Ele expressa opiniões ácidas sobre a "revolução liberal" que distribuiu em poucos anos aquilo que o movimento operário norte-americano havia construído, em termos de salários e segurança social, em um século. Ele comenta amargamente o fim do socialismo real, não porque o amasse como perspectiva, mas só porque a existência da cortina de ferro era um freio aos padrões que o tornavam cômodo. O sarcasmo, porém, está reservado a Bill Clinton, o presidente que veio do Arkansas e que prometia restaurar os direitos anulados pelos republicanos, mas que depois continuou fazendo as mesmas coisas. Ele concede, na introdução algumas chances a mais para Barack Obama, não porque seja um progressista, mas porque quem votou nele quer verdadeiramente mudar os EUA.

O livro é uma descrição daquela geração "precária" norte-americana da qual se sabe pouco ou nada, mas que não é muito diferente da europeia ou italiana. Feita de formados que esperavam encontrar um bom trabalho, mas que no fim ganham um salário que permite apenas uma sobrevivência melancólica, ou de diplomados em qualquer disciplina técnica, mas que acabam fazendo outra coisa. O futuro reserva a todos eles uma frustração repetição do presente.

Além disso, Iain Levison anota que, para um precário, o casamento ou a convivência são vocábulos apagados do seu dicionário. E a paternidade (ou a maternidade) é simplesmente uma fábula que é lida quando se é criança. O fato de ser solteiro é mais uma escolha de necessidade do que uma escolha nascida de um desejo de autonomia. O autor espera, em todo o livro, poder pelo menos imaginar um caminho de saída, mas a única coisa que conseguirá fazer é colocar por escrito a sua experiência.

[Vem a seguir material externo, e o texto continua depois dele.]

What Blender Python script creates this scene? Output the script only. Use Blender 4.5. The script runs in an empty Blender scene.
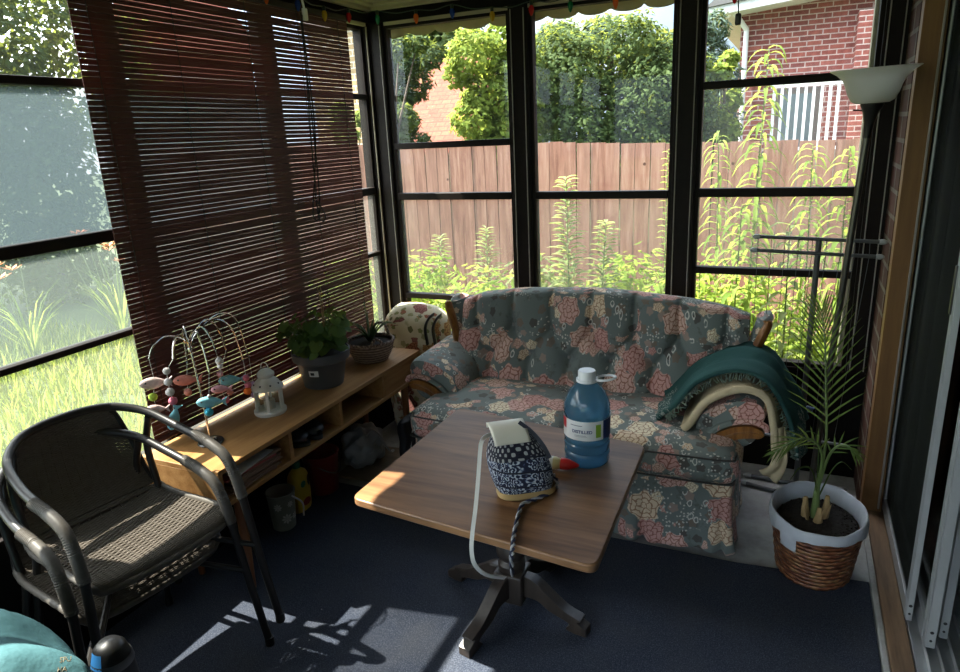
import bpy, math, random
from math import sin, cos, pi, sqrt, exp, atan2, hypot, radians
from mathutils import Vector, Matrix, Quaternion
random.seed(7)
SC = bpy.context.scene
COL = SC.collection
V = Vector

# ------------------------------------------------------------------ node helpers
class NT:
    def __init__(s, mat):
        s.t = mat.node_tree; s.t.nodes.clear()
    def n(s, typ, **kw):
        nd = s.t.nodes.new(typ)
        for k, v in kw.items():
            if k.startswith('_'): setattr(nd, k[1:], v)
        for k, v in kw.items():
            if k.startswith('_'): continue
            key = int(k[1:]) if k[0] == 'i' and k[1:].isdigit() else k.replace('__', ' ')
            s.set(nd.inputs[key], v)
        return nd
    def set(s, inp, v):
        if isinstance(v, bpy.types.NodeSocket): s.t.links.new(v, inp)
        elif isinstance(v, bpy.types.Node): s.t.links.new(v.outputs[0], inp)
        else:
            if isinstance(v, (tuple, list)) and len(v) == 3 and inp.type == 'RGBA': v = (*v, 1)
            inp.default_value = v
    def m(s, op, a, b=0.0, c=None, clamp=False):
        nd = s.t.nodes.new('ShaderNodeMath'); nd.operation = op; nd.use_clamp = clamp
        s.set(nd.inputs[0], a); s.set(nd.inputs[1], b)
        if c is not None: s.set(nd.inputs[2], c)
        return nd.outputs[0]
    def mix(s, f, a, b):
        nd = s.t.nodes.new('ShaderNodeMix'); nd.data_type = 'RGBA'
        s.set(nd.inputs[0], f); s.set(nd.inputs[6], a); s.set(nd.inputs[7], b)
        return nd.outputs[2]
    def ramp(s, f, stops, interp='LINEAR'):
        nd = s.t.nodes.new('ShaderNodeValToRGB'); e = nd.color_ramp.elements; nd.color_ramp.interpolation = interp
        while len(e) < len(stops): e.new(.5)
        for i, (p, c) in enumerate(stops):
            e[i].position = p; e[i].color = (*c, 1) if len(c) == 3 else c
        s.set(nd.inputs[0], f); return nd.outputs[0]
    def smooth(s, x, lo, hi):
        nd = s.t.nodes.new('ShaderNodeMapRange'); nd.interpolation_type = 'SMOOTHSTEP'
        s.set(nd.inputs[0], x); nd.inputs[1].default_value = lo; nd.inputs[2].default_value = hi
        nd.inputs[3].default_value = 0; nd.inputs[4].default_value = 1
        return nd.outputs[0]
    def coord(s, kind='Object', scale=(1, 1, 1), rot=(0, 0, 0)):
        tc = s.t.nodes.new('ShaderNodeTexCoord'); mp = s.t.nodes.new('ShaderNodeMapping')
        s.t.links.new(tc.outputs[kind], mp.inputs[0]); mp.inputs['Scale'].default_value = scale; mp.inputs['Rotation'].default_value = rot
        return mp.outputs[0]
    def noise(s, co, scale=5, detail=3, rough=.5):
        nd = s.t.nodes.new('ShaderNodeTexNoise'); s.set(nd.inputs['Vector'], co)
        nd.inputs['Scale'].default_value = scale; nd.inputs['Detail'].default_value = detail; nd.inputs['Roughness'].default_value = rough
        return nd.outputs[0]
    def bump(s, h, strength=.3, dist=.005):
        nd = s.t.nodes.new('ShaderNodeBump'); s.set(nd.inputs['Height'], h)
        nd.inputs['Strength'].default_value = strength; nd.inputs['Distance'].default_value = dist
        return nd.outputs[0]
    def bsdf(s, col, rough=.5, metal=0, normal=None, spec=.5, **kw):
        b = s.t.nodes.new('ShaderNodeBsdfPrincipled')
        s.set(b.inputs['Base Color'], col); s.set(b.inputs['Roughness'], rough); s.set(b.inputs['Metallic'], metal)
        b.inputs['Specular IOR Level'].default_value = spec
        if normal is not None: s.set(b.inputs['Normal'], normal)
        for k, v in kw.items(): s.set(b.inputs[k.replace('_', ' ')], v)
        return b.outputs[0]
    def refl(s, f0=.04, k=.6):
        lw = s.t.nodes.new('ShaderNodeLayerWeight'); lw.inputs[0].default_value = .5
        return s.m('MULTIPLY_ADD', s.m('POWER', lw.outputs['Facing'], 4.0), k, f0)
    def out(s, sh):
        o = s.t.nodes.new('ShaderNodeOutputMaterial'); s.t.links.new(sh, o.inputs[0])

def newmat(name):
    m = bpy.data.materials.new(name); m.use_nodes = True
    return m, NT(m)

def pm(name, col, rough=.5, metal=0, var=.18, vscale=12, bump=0, bscale=200, spec=.5, stretch=(1, 1, 1), **kw):
    """principled with a soft noise variation of its colour and an optional noise bump"""
    m, t = newmat(name)
    co = t.coord('Object', stretch)
    nz = t.noise(co, vscale, 3)
    c = t.mix(nz, tuple(x*(1-var) for x in col), tuple(min(1, x*(1+var)) for x in col))
    nrm = t.bump(t.noise(co, bscale, 2), bump, .004) if bump else None
    t.out(t.bsdf(c, rough, metal, nrm, spec, **kw))
    return m

def wood_mat(name, a, b, axis='y', scale=1.0, rough=.4, grain=1.0, spec=.5):
    m, t = newmat(name)
    st = {'x': (1.2, 14, 14), 'y': (14, 1.2, 14), 'z': (14, 14, 1.2)}[axis]
    co = t.coord('Object', tuple(k*scale for k in st))
    n1 = t.noise(co, 1.6, 5, .62)
    n2 = t.noise(co, 7.5, 3, .6)
    f = t.m('ADD', t.m('MULTIPLY', n1, 1.5), t.m('MULTIPLY', n2, .5))
    f = t.m('SUBTRACT', f, .5)
    c = t.ramp(f, [(.25, b), (.5, tuple((x+y)/2 for x, y in zip(a, b))), (.78, a)])
    t.out(t.bsdf(c, rough, 0, t.bump(n2, .08*grain, .002), spec))
    return m

def leaf_mat(name, cols, transl=.45, rough=.5):
    m, t = newmat(name)
    g = t.t.nodes.new('ShaderNodeNewGeometry')
    c = t.ramp(g.outputs['Random Per Island'], [(i/max(1, len(cols)-1), k) for i, k in enumerate(cols)])
    d = t.bsdf(c, .75, spec=.12)
    tr = t.n('ShaderNodeBsdfTranslucent', Color=t.mix(.45, c, (.55, .62, .10)))
    mx = t.n('ShaderNodeMixShader', i0=transl, i1=d, i2=tr.outputs[0])
    t.out(mx.outputs[0]); return m

def floral_mat(name, base, base2, flowers, leafc, f1=5.2, dens=.45, rough=.85):
    """printed cotton: big peonies, small blossoms, white ringed leaves and dots, all in UV metres"""
    m, t = newmat(name)
    tc = t.t.nodes.new('ShaderNodeTexCoord'); uv = tc.outputs['UV']
    fine = t.noise(uv, 26, 4, .65)
    wv = t.t.nodes.new('ShaderNodeTexNoise'); t.set(wv.inputs['Vector'], uv); wv.inputs['Scale'].default_value = 45; wv.inputs['Detail'].default_value = 2
    wob = t.n('ShaderNodeVectorMath', _operation='MULTIPLY_ADD')
    t.set(wob.inputs[0], wv.outputs[1]); wob.inputs[1].default_value = (.014, .014, 0); t.set(wob.inputs[2], uv)
    uvw = wob.outputs[0]
    col = t.mix(t.noise(uv, 5, 2), base, base2)
    gate = t.m('MULTIPLY_ADD', t.smooth(t.noise(uv, 3.4, 1), .40, .54), 1.3, .10)
    # mottled dark leaf clusters between the blossoms
    cl = t.smooth(t.noise(uvw, 11, 4, .7), .56, .66)
    col = t.mix(t.m('MULTIPLY', cl, .6), col, leafc[1])
    def layer(scale, prob, R, petals, cols, col, offset, rings=True, edge=.05):
        mp = t.n('ShaderNodeVectorMath', _operation='ADD'); t.set(mp.inputs[0], uvw); mp.inputs[1].default_value = offset
        vo = t.t.nodes.new('ShaderNodeTexVoronoi'); vo.voronoi_dimensions = '2D'
        t.set(vo.inputs['Vector'], mp.outputs[0]); vo.inputs['Scale'].default_value = scale; vo.inputs['Randomness'].default_value = .75
        df = t.n('ShaderNodeVectorMath', _operation='SUBTRACT'); 
        t.set(df.inputs[0], mp.outputs[0]); t.set(df.inputs[1], vo.outputs['Position'])
        sp = t.n('ShaderNodeSeparateXYZ', i0=df.outputs[0])
        th = t.m('ARCTAN2', sp.outputs[1], sp.outputs[0])
        r = t.m('MULTIPLY', vo.outputs['Distance'], 1.0)
        rc = t.n('ShaderNodeSeparateColor', i0=vo.outputs['Color'])
        ph = t.m('MULTIPLY', rc.outputs[0], 20.0)
        pet = t.m('ADD', t.m('SINE', t.m('ADD', t.m('MULTIPLY', th, float(petals)), ph)), t.m('MULTIPLY', t.m('SUBTRACT', fine, .5), 3.0))
        edger = t.m('ADD', t.m('MULTIPLY_ADD', rc.outputs[2], .30*R, R*.72), t.m('MULTIPLY', pet, R*.09))
        pr_ = t.m('LESS_THAN', rc.outputs[1], t.m('MULTIPLY', prob, gate) if rings else prob)
        inside = t.m('MULTIPLY', t.smooth(t.m('SUBTRACT', edger, r), 0, edge), pr_)
        q = t.m('DIVIDE', r, edger)
        fc = t.ramp(rc.outputs[0], [(i/len(cols), k) for i, k in enumerate(cols)], 'CONSTANT')
        fc2 = fc
        if rings:
            rowi = t.m('FLOOR', t.m('MULTIPLY_ADD', q, 3.2, t.m('MULTIPLY', fine, .9)))
            rowf = t.m('FRACT', t.m('MULTIPLY_ADD', q, 3.2, t.m('MULTIPLY', fine, .9)))
            wv_ = t.m('ABSOLUTE', t.m('SINE', t.m('ADD', t.m('MULTIPLY', th, t.m('MULTIPLY_ADD', rowi, 1.0, 1.5)), t.m('ADD', ph, t.m('MULTIPLY', rowi, 1.9)))))
            shade = t.m('MULTIPLY', t.smooth(rowf, .0, .75), t.smooth(wv_, .02, .55))
            dk = t.n('ShaderNodeMix', _data_type='RGBA', _blend_type='MULTIPLY', i0=1.0, i6=fc, i7=(.48, .34, .30)).outputs[2]
            fc2 = t.mix(t.smooth(shade, .04, .34), dk, fc)
            fc2 = t.mix(t.m('MULTIPLY', t.smooth(fine, .56, .72), .45), fc2, dk)
        return t.mix(inside, col, fc2), q, rc, th, inside
    col = layer(f1*2.6, .55, .42, 5, leafc, col, (3.3, 1.1, 0), False)[0]
    col = layer(f1*2.2, dens*.75, .43, 5, flowers[::-1], col, (.37, .91, 0), True, .06)[0]
    # ring leaves
    mp = t.n('ShaderNodeMapping', i0=uvw); mp.inputs['Scale'].default_value = (1.35, .85, 1); mp.inputs['Rotation'].default_value = (0, 0, .5)
    vo = t.t.nodes.new('ShaderNodeTexVoronoi'); vo.voronoi_dimensions = '2D'; t.set(vo.inputs['Vector'], mp.outputs[0]); vo.inputs['Scale'].default_value = f1*4.2
    rc = t.n('ShaderNodeSeparateColor', i0=vo.outputs['Color'])
    ring = t.m('MULTIPLY', t.m('MULTIPLY', t.smooth(vo.outputs['Distance'], .20, .25), t.smooth(vo.outputs['Distance'], .40, .34)), t.m('LESS_THAN', rc.outputs[0], .26))
    patch = t.smooth(t.noise(uv, 3.1, 2), .46, .52)
    col = t.mix(t.m('MULTIPLY', ring, patch), col, (.62, .60, .54))
    v2 = t.t.nodes.new('ShaderNodeTexVoronoi'); v2.voronoi_dimensions = '2D'; t.set(v2.inputs['Vector'], uvw); v2.inputs['Scale'].default_value = f1*11
    r2 = t.n('ShaderNodeSeparateColor', i0=v2.outputs['Color'])
    dot = t.m('MULTIPLY', t.m('MULTIPLY', t.smooth(v2.outputs['Distance'], .34, .26), t.m('LESS_THAN', r2.outputs[0], .35)), t.smooth(t.noise(uv, 4.3, 2), .53, .57))
    col = t.mix(dot, col, (.55, .53, .47))
    col = layer(f1, dens*1.25, .47, 6, flowers, col, (.13, .57, 0), True, .03)[0]
    nrm = t.bump(t.noise(uv, 160, 2), .15, .003)
    t.out(t.bsdf(col, rough, 0, nrm, .2, Sheen_Weight=.15)); return m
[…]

Iain Levison tem uma forte paixão pela escrita que o leva também a sonhar escrever o "grande" romance que mudará a literatura norte-americana. Mas, no fim, se contenta com escrever, além deste texto, dois preciosos textos noir que sempre têm trabalhadores precários como protagonistas – "Fatti fuori" (Instar) e "Una canaglia e mezzo" (Feltrinelli) – e que lhe deram um punhado de dólares, mais ou menos como os que ganha quando trabalha fazendo mudanças.

A tomada da palavra

Poucas são as indicações à política. O autor não consegue imaginar outra coisa do que contar a sua experiência. Mas a sua tomada de palavra tem o poder de colocar uma série de nós difíceis de serem desfeitos: como agir politicamente em uma situação em que não há lugares onde outros semelhantes não sejam obrigados a viver uma parte do seu dia? Os trabalhadores precários são nômades como o trabalho já é nômade. O encontro com outros trabalhadores precários é esporádico, episódico. Quando são em 30, 40 no barco pesqueiro também sabem que as suas vidas se cruzam por um tempo delimitado, circunscrito, e que, quando terminar, cada um seguirá caminhos solitários.

O diário de Levison tem muitos antepassados ilustres na história norte-americana. Lembra muito "This Land Is Your Land", de Wooddy Ghutrie, ou "Hobo", de Nels Anderson. Mas o estilo da escrita, seco, ironico, de traços paradoxais, o coloca na mesma linha do esplêndido "Lotta di classe", de Ascanio Celestini, onde a condição "precária" tem que acertar as contas com o fato de que a tomada de palavra é só o primeiro de muitos passos a serem feitos para que a "geração precária" possa dar vida àquela luta de classes desejada pelo artista italiano.